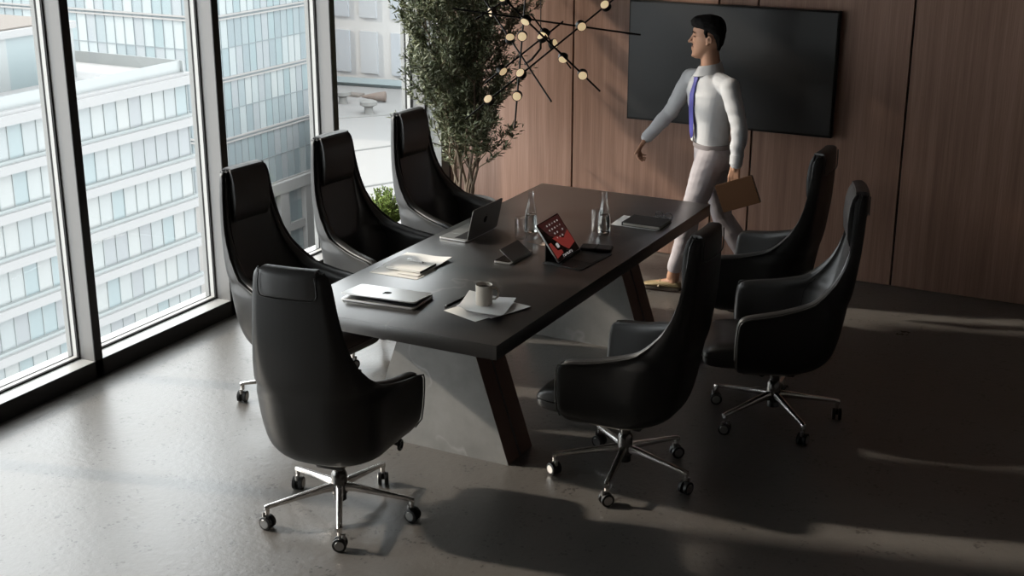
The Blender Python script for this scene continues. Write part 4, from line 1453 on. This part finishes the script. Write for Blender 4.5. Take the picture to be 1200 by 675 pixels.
※
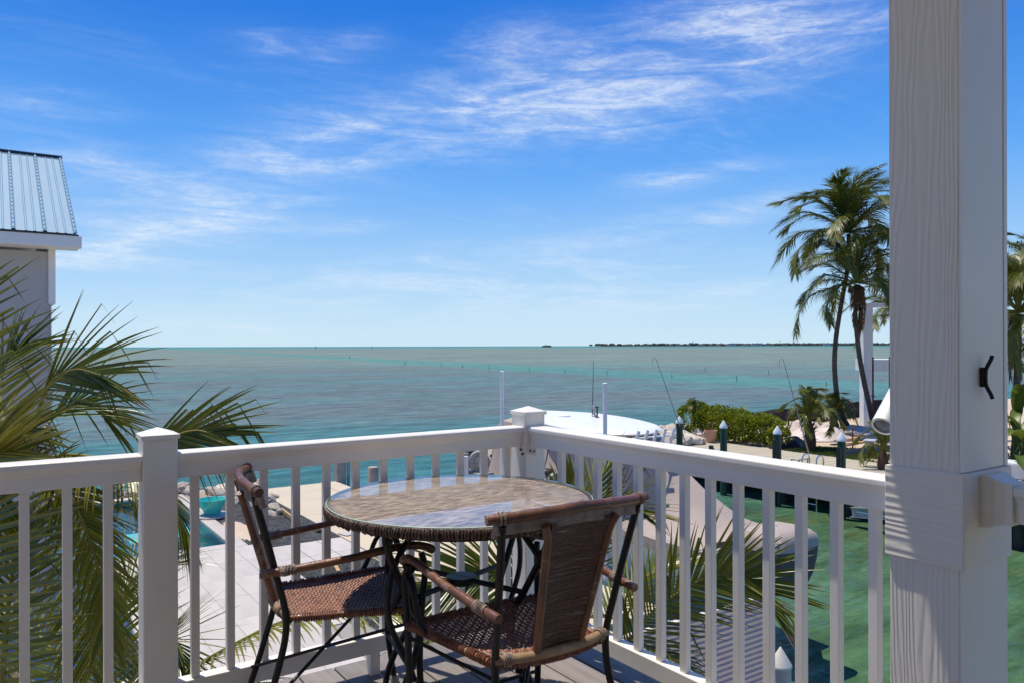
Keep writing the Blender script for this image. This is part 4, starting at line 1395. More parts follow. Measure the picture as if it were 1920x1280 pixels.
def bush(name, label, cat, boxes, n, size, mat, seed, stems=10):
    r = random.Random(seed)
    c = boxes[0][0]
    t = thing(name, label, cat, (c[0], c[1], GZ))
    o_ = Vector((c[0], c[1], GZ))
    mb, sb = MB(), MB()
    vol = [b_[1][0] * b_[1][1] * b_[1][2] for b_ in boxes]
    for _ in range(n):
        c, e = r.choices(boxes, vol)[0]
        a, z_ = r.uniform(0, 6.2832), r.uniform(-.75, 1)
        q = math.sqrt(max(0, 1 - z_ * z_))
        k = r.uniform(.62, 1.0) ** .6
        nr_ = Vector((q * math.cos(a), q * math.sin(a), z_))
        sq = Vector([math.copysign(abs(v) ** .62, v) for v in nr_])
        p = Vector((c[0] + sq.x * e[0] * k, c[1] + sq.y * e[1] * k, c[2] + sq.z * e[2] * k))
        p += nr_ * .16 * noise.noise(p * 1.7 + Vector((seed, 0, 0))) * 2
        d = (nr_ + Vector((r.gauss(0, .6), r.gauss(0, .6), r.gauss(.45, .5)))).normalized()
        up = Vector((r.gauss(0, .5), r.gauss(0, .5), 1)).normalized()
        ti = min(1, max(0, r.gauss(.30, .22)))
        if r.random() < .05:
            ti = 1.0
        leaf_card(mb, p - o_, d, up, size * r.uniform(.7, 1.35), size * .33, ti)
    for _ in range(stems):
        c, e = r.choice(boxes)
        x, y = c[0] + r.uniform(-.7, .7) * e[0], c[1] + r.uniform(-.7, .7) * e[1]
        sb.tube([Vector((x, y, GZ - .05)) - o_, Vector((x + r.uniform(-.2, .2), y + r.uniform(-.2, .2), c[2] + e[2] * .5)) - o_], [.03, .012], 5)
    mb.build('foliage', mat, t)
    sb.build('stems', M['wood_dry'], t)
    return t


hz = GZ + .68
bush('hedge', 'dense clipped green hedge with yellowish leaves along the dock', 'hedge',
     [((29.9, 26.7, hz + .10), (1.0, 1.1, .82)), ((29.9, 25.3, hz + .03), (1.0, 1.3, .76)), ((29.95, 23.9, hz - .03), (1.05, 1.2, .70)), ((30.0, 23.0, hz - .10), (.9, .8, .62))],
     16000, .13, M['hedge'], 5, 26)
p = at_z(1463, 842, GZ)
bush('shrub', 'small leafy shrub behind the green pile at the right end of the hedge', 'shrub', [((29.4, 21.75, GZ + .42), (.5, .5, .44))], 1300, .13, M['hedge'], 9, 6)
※
§ YOUR TASK
From the material above, copy each line that includes the word "part".

§ TASK RESULT
The Blender Python script for this scene continues. Write part 4, from line 1453 on. This part finishes the script. Write for Blender 4.5. Take the picture to be 1200 by 675 pixels.
Keep writing the Blender script for this image. This is part 4, starting at line 1395. More parts follow. Measure the picture as if it were 1920x1280 pixels.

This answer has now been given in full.